*Stated problem:*
Write every line out verbatim and omit the pictures.

*Material:*

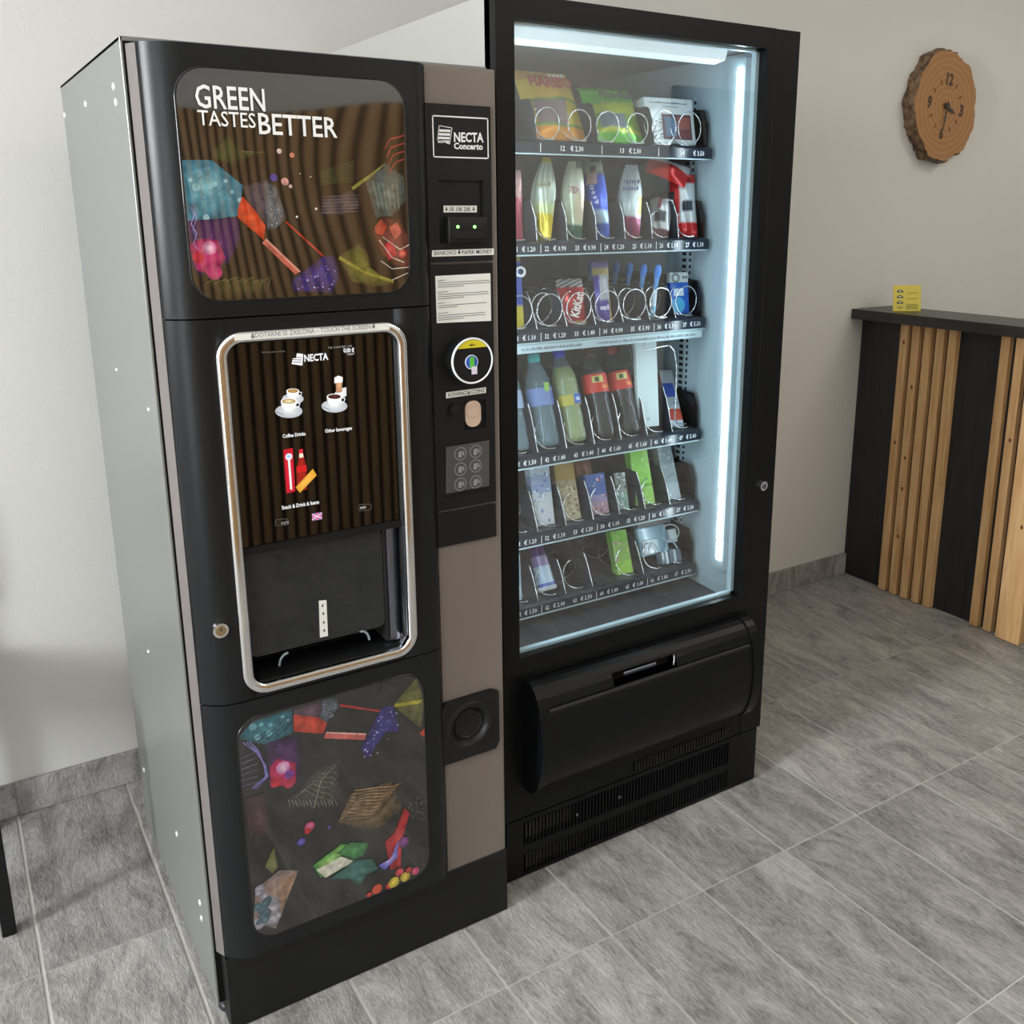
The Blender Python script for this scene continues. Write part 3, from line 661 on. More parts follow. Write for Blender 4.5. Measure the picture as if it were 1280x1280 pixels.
# plinth
MB().box(.014, CX1, -.036, -.018, 0.001, ZB-.0015, bev=.001, seg=1).box(.014, .026, -.018, .05, .001, ZB-.0015).build('plinth', 'black_plastic', cm)

# payment column
cp = MB(); e = .006
cp.prism([(XR+.0015, YC), (CX1-e, YC), (CX1-.002, YC+.002), (CX1, YC+e), (CX1, .003), (XR+.0015, .003)], 'z', .1135, 1.692)
column = cp.build('column_panel', 'taupe', cm); column['label'] = 'taupe front panel of the payment column'
YM = YC-.006
def ppx(name, u0, v0, u1, v1, y0, y1, m, parent, bev=.001):
    """box part spanned by two opposite corners of the plane y0"""
    a, b_ = at(u0, v0, y0), at(u1, v1, y0)
    return MB().box(min(a[0], b_[0]), max(a[0], b_[0]), y0, y1, min(a[1], b_[1]), max(a[1], b_[1]), bev=bev, seg=1).build(name, m, parent)
mx0, mx1 = at(530, 130, YM)[0]+.001, at(617.5, 400, YM)[0]-.001
mz = [at(574, v, YM)[1] for v in (131, 327, 330, 635, 638, 680)]
def frame_box(mb, x0, x1, z0, z1, hx0, hx1, hz0, hz1, y0, y1):
    mb.box(x0, hx0, y0, y1, z0, z1).box(hx1, x1, y0, y1, z0, z1).box(hx0, hx1, y0, y1, z0, hz0).box(hx0, hx1, y0, y1, hz1, z1)
bx0, bz1_ = at(548, 225, YM); bx1, bz0_ = at(605, 303, YM)
mb = MB(); frame_box(mb, mx0, mx1, mz[1], mz[0], bx0, bx1, bz0_, bz1_, YM, YC+.001); bill = mb.build('banknote_module', 'black_plastic', column)
# logo plate
q = [at(*p, YM-.0006) for p in ((540, 146), (541, 196), (611, 199), (610, 149))]
lx0, lx1, lz0, lz1 = q[0][0], q[2][0], q[1][1]-.001, q[3][1]+.002
mb = MB(); yl = YM-.0006
for a in ((lx0, lx1, lz1-.0022, lz1), (lx0, lx1, lz0, lz0+.0022), (lx0, lx0+.0022, lz0, lz1), (lx1-.0022, lx1, lz0, lz1)): mb.face([(a[0], yl, a[2]), (a[1], yl, a[2]), (a[1], yl, a[3]), (a[0], yl, a[3])])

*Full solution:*
The Blender Python script for this scene continues. Write part 3, from line 661 on. More parts follow. Write for Blender 4.5. Measure the picture as if it were 1280x1280 pixels.
# plinth
MB().box(.014, CX1, -.036, -.018, 0.001, ZB-.0015, bev=.001, seg=1).box(.014, .026, -.018, .05, .001, ZB-.0015).build('plinth', 'black_plastic', cm)

# payment column
cp = MB(); e = .006
cp.prism([(XR+.0015, YC), (CX1-e, YC), (CX1-.002, YC+.002), (CX1, YC+e), (CX1, .003), (XR+.0015, .003)], 'z', .1135, 1.692)
column = cp.build('column_panel', 'taupe', cm); column['label'] = 'taupe front panel of the payment column'
YM = YC-.006
def ppx(name, u0, v0, u1, v1, y0, y1, m, parent, bev=.001):
    """box part spanned by two opposite corners of the plane y0"""
    a, b_ = at(u0, v0, y0), at(u1, v1, y0)
    return MB().box(min(a[0], b_[0]), max(a[0], b_[0]), y0, y1, min(a[1], b_[1]), max(a[1], b_[1]), bev=bev, seg=1).build(name, m, parent)
mx0, mx1 = at(530, 130, YM)[0]+.001, at(617.5, 400, YM)[0]-.001
mz = [at(574, v, YM)[1] for v in (131, 327, 330, 635, 638, 680)]
def frame_box(mb, x0, x1, z0, z1, hx0, hx1, hz0, hz1, y0, y1):
    mb.box(x0, hx0, y0, y1, z0, z1).box(hx1, x1, y0, y1, z0, z1).box(hx0, hx1, y0, y1, z0, hz0).box(hx0, hx1, y0, y1, hz1, z1)
bx0, bz1_ = at(548, 225, YM); bx1, bz0_ = at(605, 303, YM)
mb = MB(); frame_box(mb, mx0, mx1, mz[1], mz[0], bx0, bx1, bz0_, bz1_, YM, YC+.001); bill = mb.build('banknote_module', 'black_plastic', column)
# logo plate
q = [at(*p, YM-.0006) for p in ((540, 146), (541, 196), (611, 199), (610, 149))]
lx0, lx1, lz0, lz1 = q[0][0], q[2][0], q[1][1]-.001, q[3][1]+.002
mb = MB(); yl = YM-.0006
for a in ((lx0, lx1, lz1-.0022, lz1), (lx0, lx1, lz0, lz0+.0022), (lx0, lx0+.0022, lz0, lz1), (lx1-.0022, lx1, lz0, lz1)): mb.face([(a[0], yl, a[2]), (a[1], yl, a[2]), (a[1], yl, a[3]), (a[0], yl, a[3])])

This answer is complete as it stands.